- **DIRECTION**
Everything from the first line of the data below through the line that contains "sky.ozone_density = 3.0" should be written out exactly, please, and nothing more; the pictures stay out.

- **SUPPLIED INFORMATION**
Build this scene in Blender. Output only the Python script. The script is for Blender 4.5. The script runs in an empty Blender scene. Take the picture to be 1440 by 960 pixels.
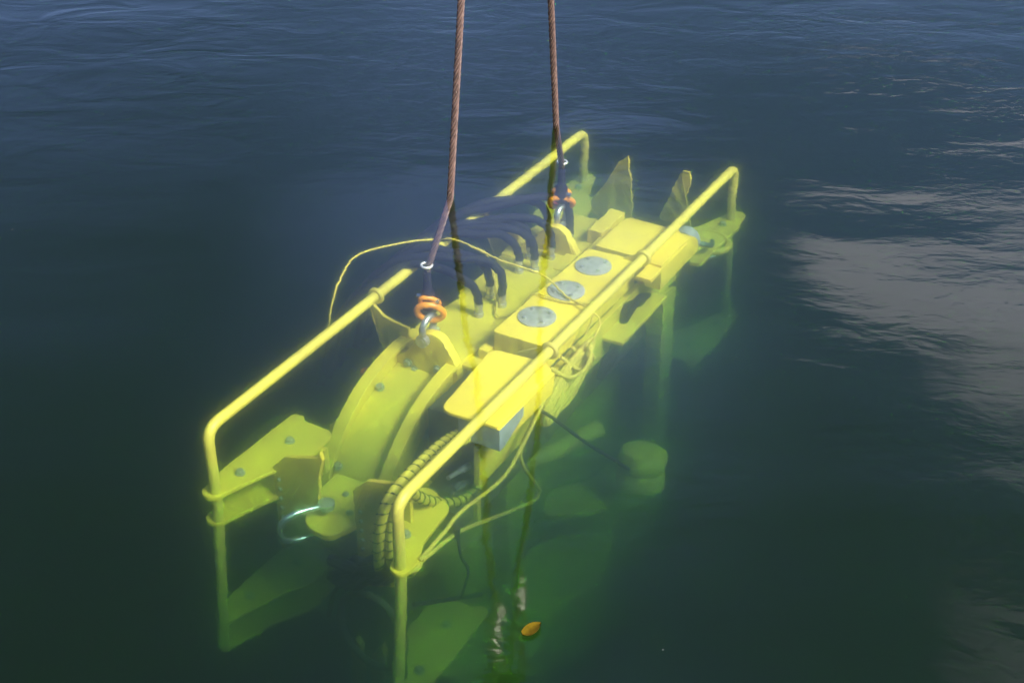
import bpy, bmesh, math, random
from mathutils import Vector, Matrix, noise
random.seed(7)
R = math.radians
S = bpy.context.scene
C = S.collection

# ------------------------------------------------------------------ camera
cam = bpy.data.objects.new('camera', bpy.data.cameras.new('camera'))
C.objects.link(cam)
cam.location = (0, 0, 2.8)
cam.rotation_euler = (R(57), 0, 0)
cam.data.lens = 50
cam.data.sensor_width = 36
cam.data.clip_start = 0.05
cam.data.clip_end = 1200
S.camera = cam

# ------------------------------------------------------------------ light
SUN_DIR = Vector((0.58, -0.50, 0.80)).normalized()          # towards the sun
SUN_EL = math.asin(SUN_DIR.z)
SUN_ROT = math.atan2(SUN_DIR.x, SUN_DIR.y)
W = bpy.data.worlds.new('World')
S.world = W
W.use_nodes = True
nt = W.node_tree
N, K = nt.nodes, nt.links
bg = N['Background']
bg.inputs['Strength'].default_value = 0.05
sky = N.new('ShaderNodeTexSky')
sky.sky_type = 'NISHITA'
sky.sun_disc = False
sky.sun_elevation = SUN_EL
sky.sun_rotation = SUN_ROT
sky.air_density = 1.0
sky.dust_density = 0.6
sky.ozone_density = 3.0


def wmath(op, a, b=None, c=None):
    n = N.new('ShaderNodeMath')
    n.operation = op
    for i, v in enumerate((a, b, c)):
        if v is None:
            continue
        if isinstance(v, (int, float)):
            n.inputs[i].default_value = v
        else:
            K.new(v, n.inputs[i])
    return n.outputs[0]


def wrange(v, a, b, c=0.0, d=1.0, kind='SMOOTHSTEP'):
    n = N.new('ShaderNodeMapRange')
    n.interpolation_type = kind
    K.new(v, n.inputs[0])
    for i, x in enumerate((a, b, c, d)):
        n.inputs[i + 1].default_value = x
    return n.outputs[0]


# broken cloud: a noise field on a flat cloud layer overhead, denser to the east
tc = N.new('ShaderNodeTexCoord')
sep = N.new('ShaderNodeSeparateXYZ')
K.new(tc.outputs['Generated'], sep.inputs[0])
zc = wmath('MAXIMUM', sep.outputs[2], 0.06)
px_, py_ = wmath('DIVIDE', sep.outputs[0], zc), wmath('DIVIDE', sep.outputs[1], zc)
comb = N.new('ShaderNodeCombineXYZ')
K.new(px_, comb.inputs[0])
K.new(py_, comb.inputs[1])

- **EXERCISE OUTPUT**
Build this scene in Blender. Output only the Python script. The script is for Blender 4.5. The script runs in an empty Blender scene. Take the picture to be 1440 by 960 pixels.
import bpy, bmesh, math, random
from mathutils import Vector, Matrix, noise
random.seed(7)
R = math.radians
S = bpy.context.scene
C = S.collection

# ------------------------------------------------------------------ camera
cam = bpy.data.objects.new('camera', bpy.data.cameras.new('camera'))
C.objects.link(cam)
cam.location = (0, 0, 2.8)
cam.rotation_euler = (R(57), 0, 0)
cam.data.lens = 50
cam.data.sensor_width = 36
cam.data.clip_start = 0.05
cam.data.clip_end = 1200
S.camera = cam

# ------------------------------------------------------------------ light
SUN_DIR = Vector((0.58, -0.50, 0.80)).normalized()          # towards the sun
SUN_EL = math.asin(SUN_DIR.z)
SUN_ROT = math.atan2(SUN_DIR.x, SUN_DIR.y)
W = bpy.data.worlds.new('World')
S.world = W
W.use_nodes = True
nt = W.node_tree
N, K = nt.nodes, nt.links
bg = N['Background']
bg.inputs['Strength'].default_value = 0.05
sky = N.new('ShaderNodeTexSky')
sky.sky_type = 'NISHITA'
sky.sun_disc = False
sky.sun_elevation = SUN_EL
sky.sun_rotation = SUN_ROT
sky.air_density = 1.0
sky.dust_density = 0.6
sky.ozone_density = 3.0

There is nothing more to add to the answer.